Once you have moved into a property, it isn’t just the mortgage you have to worry about paying. There are all those other costs you may need to consider:

Contents Insurance.

Alongside your buildings Insurance, you will need to look at protecting the other items in your home with contents insurance. It’s worth shopping around as it can come to anywhere between a few hundred and thousands of pounds a year, depending upon what you are insuring, how much your home is worth when it was built and from what material, the rebuilding costs, the locks on your doors, your job etc.


If you have little furniture and eager friends, you can do this for free. But if you have a lot, then hiring a professional removals firm can cost anywhere from £350 to many thousands of pounds, depending on the size of your house and how far you are moving. Hiring a man and a van might be a more reasonable way of reducing overheads.


Unless you are prepared to sleep on the floor and drink warm milk, you will need a bed and a fridge, as well all the other furniture. It is possible to cut costs buying second hand, but it is easy to spend thousands on furnishing your new living space.

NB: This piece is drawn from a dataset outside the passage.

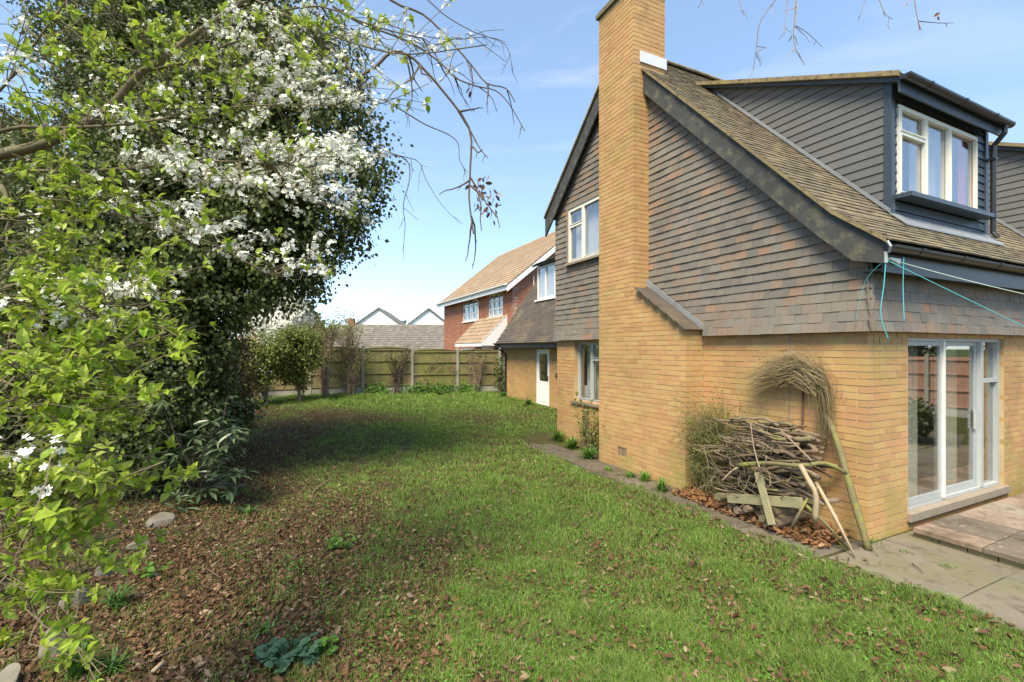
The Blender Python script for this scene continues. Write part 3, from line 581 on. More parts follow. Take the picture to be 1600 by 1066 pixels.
# dormers
def dormer(u0, u1, first):
    zt = 5.40; sp = .47
    z00 = zr(DV) - .02
    core = MB(); 
    vtop = (5.40 - sp * DV - 3.275) / (1.06 - sp)
    for a, b in ((u0 + .03, u0 + .08), (u1 - .08, u1 - .03)): core.prism([(DV + .03, z00), (vtop, zr(vtop) - .05), (DV + .03, zt - .03)], a, b, T3)
    core.box(u0 + .08, u1 - .08, DV + .03, DV + .09, z00 - .1, 3.98); core.box(u0 + .08, u1 - .08, DV + .03, DV + .09, 5.12, zt); core.box(u0 + .08, u0 + .14, DV + .03, DV + .09, 3.98, 5.12); core.box(u1 - .34, u1 - .08, DV + .03, DV + .09, 3.98, 5.12)
    dm = core.build("dormer", m_black, house)
    boards = []
    z = z00 - .1; k = 0
    while z < 6.66:
        za, zb = z, z + .117
        def seg(zz): return max(DV + .05, DV + (zz - zt) / sp), (zz - 3.275) / 1.06
        a0, a1 = seg(za); b0, b1 = seg(zb)
        if za < z00: a1 = max(a1, DV + .05)
        if a1 - a0 > -.3 and b1 > b0 - .02:
            a1 = max(a1, a0 + .001) ; b1 = max(b1, b0 + .001)
            a0 = min(a0, a1); b0 = min(b0, b1)
            for s0, s1, nm in ((u0, u0 + .022, 0), (u1 - .022, u1, 1)):
                o_ = -.012 if nm == 0 else .012
                mb = MB(); i = 0
                lo, hi = (s0 - .012, s1) if nm == 0 else (s0, s1 + .012)
                # bottom edge stands proud of the top edge of the board below
                mb.v = [(lo, a0, za), (lo, a1, za), (s0 if nm == 0 else lo, b1, zb - .006), (s0 if nm == 0 else lo, b0, zb - .006), (hi, a0, za), (hi, a1, za), (s1 if nm == 0 else s1, b1, zb - .006), (s1, b0, zb - .006)]
                mb.f = [(0, 1, 2, 3), (7, 6, 5, 4), (0, 4, 5, 1), (1, 5, 6, 2), (2, 6, 7, 3), (3, 7, 4, 0)]
                mb.build("cheek_board", m_board, dm)
        z += .117
    # front boards
    z = z00
    wu0, wu1, wz0, wz1 = u0 + .14, u1 - .34, 3.98, 5.12
    while z < zt - .12:
        zb = min(z + .117, zt - .1)
        for a, b in sub_iv(u0 + .06, u1 - .06, [(wu0, wu1)] if zb > wz0 and z < wz1 else []):
            mb = MB(); mb.prism([(DV - .012, z), (DV + .03, z), (DV + .03, zb - .005), (DV + .004, zb - .005)], a, b, T3); mb.build("front_board", m_boardf, dm)
        z += .117
    for a, b in ((u0 - .02, u0 + .06), (u1 - .06, u1 + .02)): MB().box(a, b, DV - .025, DV + .06, z00, zt).build("corner_board", m_boardf if a < u0 + 1 else m_boardf, dm)
    win(dm, "dormer_window", lambda s_, d, z: (wu0 + s_, DV + d - .03, z), wu1 - wu0, wz1 - wz0, wz0, [.66, 1.30], [(.05, .66, wz0 + .80)], .042, m_cream, .042, .07, (.16, .055, m_boardf),
        curtains=((.06, .66, .30, m_net), (.7, 1.86, .20, m_net), (1.84, 2.08, .115, m_red)), recess=.0)
    # roof of the dormer
    re = MB(); ve = DV - .14; zt2 = zt - sp * .14
    vb = vtop + .12
    re.prism([(ve, zt2 + .03), (vb, zt2 + sp * (vb - ve) + .03), (vb, zt2 + sp * (vb - ve) - .03), (ve, zt2 - .05)], u0 - .10, u1 + .10, T3)
    dr = re.build("dormer_roof", m_boardf, dm)
    dp = math.atan(sp); s_ = .05; Ls_ = (vb - ve) / math.cos(dp); k = 0
    while s_ < Ls_:
        vv = ve + s_ * math.cos(dp); zz = zt2 + s_ * math.sin(dp) + .045; a = u0 - .14 - (k % 2) * .0825
        while a < u1 + .14:
            x0, x1 = max(a, u0 - .14), min(a + .162, u1 + .14)
            if x1 - x0 > .03: dt.add(dr, ((x0 + x1) / 2, vv, zz + random.uniform(-.004, .004)), x1 - x0, 0, -(math.pi / 2 - dp + R(4.5)))
            a += .165
        s_ += .1; k += 1
    for s0 in (u0 - .16, u1 + .10):
        vg_ = MB(); vg_.prism([(ve - .02, zt2 + .065), (vb, zt2 + sp * (vb - ve) + .07), (vb, zt2 + sp * (vb - ve) + .01), (ve - .02, zt2 + .002)], s0, s0 + .06, T3); vg_.build("dormer_verge", m_verge, dr)
    MB().box(u0 - .1, u1 + .1, ve - .012, ve + .012, zt2 - .17, zt2 - .0).build("dormer_fascia", m_boardf, dm)
    gutter("dormer_gutter", dm, u0 - .14, u1 + .16, ve - .075, zt2 + .0, T3, .06)
    pipe = MB(); uu = u1 - .02
    pipe.tube([(uu, ve - .075, zt2 - .06), (uu, ve - .07, zt2 - .16), (uu, DV - .10, zt2 - .30), (uu, DV - .09, zt2 - .45), (uu, DV - .09, z00 + .08), (uu, DV - .14, z00 + .0)], .034, 10)
    for q in (.5, 1.35): pipe.box(uu - .045, uu + .045, DV - .13, DV + .0, zt2 - q - .015, zt2 - q + .015)
    pipe.build("downpipe", m_black, dm, smooth=False)
    # lead flashing along the cheek and apron
    for s0 in (u0 - .05, u1 + .03):
        f_ = MB(); f_.prism([(DV - .02, zr(DV) + .03), (2.95, zr(2.95) + .045), (2.95, zr(2.95) + .10), (DV - .02, zr(DV) + .085)], s0, s0 + .02, T3)
        f_.build("cheek_flashing", m_lead, dm)
    ap = MB(); ap.prism([(DV - .20, zr(DV - .20) + .04), (DV - .02, zr(DV - .02) + .045), (DV - .02, zr(DV - .02) + .06), (DV - .20, zr(DV - .20) + .055)], u0 - .05, u1 + .05, T3); ap.build("apron_flashing", m_lead, dm)
    return dm
dt = Pieces("dormer_tile", (.165, .014, .16), m_rtile, 150, "dormer_tiling")
for i, (a, b) in enumerate(DORM): dormer(a, b, i == 0)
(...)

Very few new homes need no work doing to them. Most require some redecoration or other minor building works. If you are up to the task, doing it yourself can cut costs, but most new homeowners spend far more than they expect on doing up their new place. Again, how much you spend entirely depends on how much work you are having done and who is doing it.

Council tax has to be paid by occupants of properties and can range from a couple of hundred pounds a year for a small property in low-cost local authorities to several thousand for more prominent houses in expensive councils.

Utility Bills.

Water, gas and electricity bills can be expensive monthly costs, adding up to a few hundred pounds a month for large properties. They are pretty much impossible to avoid, although energy bills can often be reduced if you compare the costs of the service providers in your area.

Ground rent & service charge.

If you live in a leasehold property, you may have to pay an annual ground rent and service charge to the freeholder. You may also be liable for special contributions to work on communal areas or the structure of the building (such as a new roof).

Service charges.

If you live in a serviced apartment, you may have a regular service charge to pay.
Residents’ parking. In many towns and cities, you have to pay an annual fee to be allowed to park your car on the street, and then buy additional permits for your visitors.

Maintenance and building work.

Repairing the roof, redoing the wiring, or fixing subsidence all add significant costs as a homeowner. If the boiler kicks the proverbial bucket, there is a leak or the fridge packs in; you will need to pay and can no longer look to a landlord to cover these costs.

Add on top of all of the above, your television, broadband, cable and telephone monthly bills then the privilege of owning your own home proves to be an expensive one, but one that will hopefully lead to security for you and your family in later years.